Fan Appz provided more tools for digital marketers Wednesday when it added a suite of Twitter features to its real-time customer feedback platform.
The new features help brands interact with followers by running polls, hashtag games and loyalty-based reward activities on the social network. Those interactions can help build a brand’s database and connect the dots in consumer profiles, according to the company.
Fan Appz was originally developed to solve a business problem. “From a marketer’s perspective, the world has become increasingly complicated,” Fan Appz Founder and CEO Jon Siegal told CRM Buyer. The platform helps reduce channel complexity so brands can send the right communications to consumers.
Brands can use Fan Appz to build consumer profiles, then target those consumers though posts, activities and advertisements. The new features include a dashboard interface that lets brands run polls or play games using hashtags to tie responses together.
An example from the company: A brand asks the question, “What is the most important feature in a smartphone?” with the hashtags #batterylife, #screensize, and #cameraquality for user responses. The Fan Appz system, which is CRM-based, tracks the responses and adds them to customer profiles.
Hashtag Advertising
Brands are then able to advertise on Twitter and other platforms. The Twitter suite take advantage of the social network’s new ad targeting that lets brands advertise based on keywords, not just hashtags and gender.
“We can help create a landscape of hashtags where we understand the context,” Siegal said, “and turn around and put that into keyword targeting.”
The platform helps brands advertise on other social media platforms or websites by using the data it gains from polls and Twitter activity.
“One of the ways it helps with the Twitter-based advertising is it creates a landscape of hashtags that are relevant to your business and can be targeted for marketing purposes,” said Siegal. The platform is “helping clients create and generate a landscape of keywords.”
Social Brand Activity
While the activities help build a database on the back end, polls and other activities help build relationships with consumers through interactions.

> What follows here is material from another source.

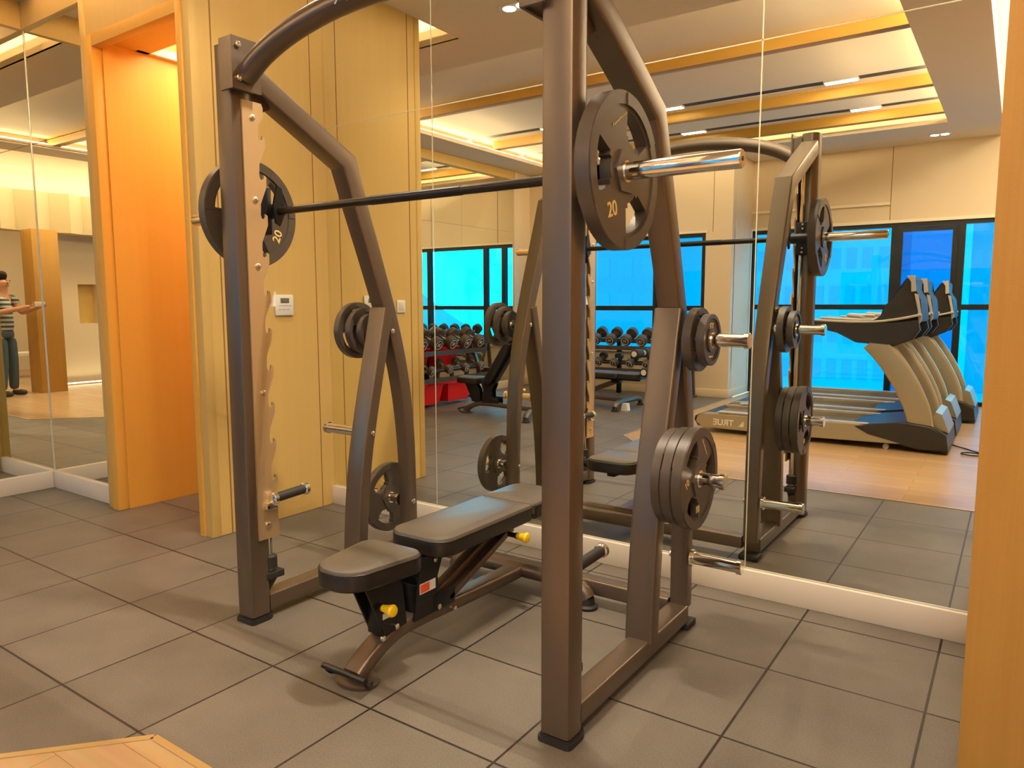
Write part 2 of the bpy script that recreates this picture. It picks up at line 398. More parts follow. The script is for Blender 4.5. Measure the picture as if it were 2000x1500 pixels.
# left room wall with mirror x=-2.4
WX = -2.4
struct('wall_jog', bx(WX-.1, LX-.012, -1.3, -1.2, 0, 3.6), 'wood')
struct('wall_far_left', bx(WX-.14, WX-.012, -5.3, -1.2, 0, 3.6), 'cream')
m4 = thing('mirror', 'wall mirror behind the dumbbell rack on the left wall', 'mirror', (WX, -3, .3))
ys = (-4.66, -4.23, -3.36, -2.5, -1.75, -1.3)
for i in range(5):
    for z0, z1 in ((.12, 2.42), (2.423, 3.22)):
        obj('mirror_panel', bx(WX-.008, WX, ys[i]+.001, ys[i+1]-.001, z0, z1), 'mirror', m4)
struct('trim_11', bx(WX-.012, WX+.01, -4.66, -1.3, 3.22, H), 'wood')
struct('trim_12', bx(WX-.012, WX+.02, -4.72, -4.66, 0, H), 'cream')
struct('baseboard_far_left', bx(WX-.012, WX+.015, -5.14, -1.3, 0, .12, .003), 'cream')

# window walls --------------------------------------------------------------------
YA, YB = -5.14, -6.03
wb = bx(-2.54, .89, YA-.12, YA, 0, .40); bx(-2.54, .89, YA-.12, YA, 2.29, 3.6, bm=wb)
bx(-2.54, -2.15, YA-.12, YA, .4, 2.29, bm=wb); bx(.52, .89, YA-.12, YA, .4, 2.29, bm=wb)
bx(.72, .89, YB, YA-.1, 0, 3.6, bm=wb)
bx(-2.15, .52, YA-.12, YA, .4, .62, bm=wb); struct('wall_window', wb, mat('window_wall_paint', (.74, .62, .44), .6, spec=.25))
gv = nb()
for x in (-1.75, -.3, .62): bx(x-.004, x+.004, YA-.002, YA+.002, 2.3, H, bm=gv)
struct('trim_13', gv, 'wood_dark')
struct('baseboard_window', bx(-2.4, .895, YA-.005, YA+.014, 0, .11, .003), 'cream')
struct('baseboard_pier', bx(.885, .90, YB, YA, 0, .11, .003), 'cream')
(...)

“Everything we do is proactively asking people to participate,” said Siegel. “If you participate, you are sharing intent.”
Brands can use the data to contact users on other channels, such as on Facebook or email, but only if they have that permission, he added.
From a social perspective, interaction on Twitter is good for a brand. “It’s definitely successful, especially if you use a specific hashtag for an event. It gives people a way to connect on one hand, and also gives the person running the event the ability to track results,” said Lauren Schneider, social media coordinator at Ingenex Digital Marketing.
“Asking a question is always a good thing because it gives [Twitter followers] a call to action,” Schneider told CRM Buyer.
The key is not to go crazy with hashtags. “We suggest never using more than two or three, and they should always have a purpose,” Schneider said. Ingenex often uses hashtags such as #marketing, #socialmedia and other keywords related to the social marketing and advertising space when tweeting about the agency.
Questions posed to consumers still have to have relevance to the brand, however, as well as add to the conversation.
“You still have to do things that are interesting and not annoying,” Rob Enderle, principal analyst at Enderle Group told CRM Buyer. “You find out about existing customers and potential customers. This is a good way to use a social media network for a professional purpose.”